Seed Row Tolerance of 16-20-0-13 and 12-40-0-6.5S-1Zn in Western Canada


29 Apr 2016

2015 Annual Interpretive Summary

The majority of P-based fertilizers are either applied directly in the seed furrow (seed row) or side-banded close to the seed row, for the growing of small grain cereals and canola, in Western Canada. Farmers using ammonium phosphate-sulfate (16-20-0-13S) fertilizer have reported that they can safely apply greater rates of phosphate in the form of 16-20-0-13S in the seed row compared to regular monoammonium phosphate (11-52-0). To determine if this is accurate, a research study assessing the effect of low and elevated rates of 16-20-0-13S placed in the seed row of both spring wheat and canola was arranged with the regional applied research association, the Chinook Applied Research Association (CARA) based out of Oyen, Alberta. The experimental design was a randomized complete block experiment with 13 treatments, replicated four times. The application P rates ranged from a low rate of 20 lb P2O5/A in 5 lb increments up to 40 lb/A. For comparison, there were treatments using 11-52-0 and Rock 40 (12-40-0-6.5S-1Zn) at selected P rates the same as some of the 16-20-0-13S treatments. The crop year 2015 was the first of a planned two-year study.
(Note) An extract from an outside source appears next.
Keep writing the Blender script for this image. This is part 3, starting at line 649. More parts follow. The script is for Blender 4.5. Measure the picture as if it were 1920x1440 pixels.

The weather was extremely dry after planting in early May and through June at the site near Oyen. No significant amounts of precipitation were received until early July. The similar and higher rate of 16-20-0-13S up to 40 lb P2O5/A did not decrease plant emergence counts for spring wheat compared to the 20 lb P2O5/A rate using 11-52-0. There were some differences in spring wheat yield when comparing P fertilizer forms, but no consistent pattern of an effect of forms and rate of application observed. Canola, a smaller-seeded crop that is planted at a shallower depth (for example 0.75 to 1-inch depth compared to a 2.5 inches for wheat), was very susceptible to poor germination and reduced emergence after experiencing the extremely dry post-planting conditions. This resulted in very poor crop emergence for all experimental treatments, and poor crop growth, even after rains were received in early July. There were no observed treatment differences in plant stands or crop growth and potential yields estimated using biomass measurements.

Another year of research at this site will hopefully help to show whether or not 16-20-0-13S is less prone to reducing spring wheat and canola emergence and yield than 11-52-0.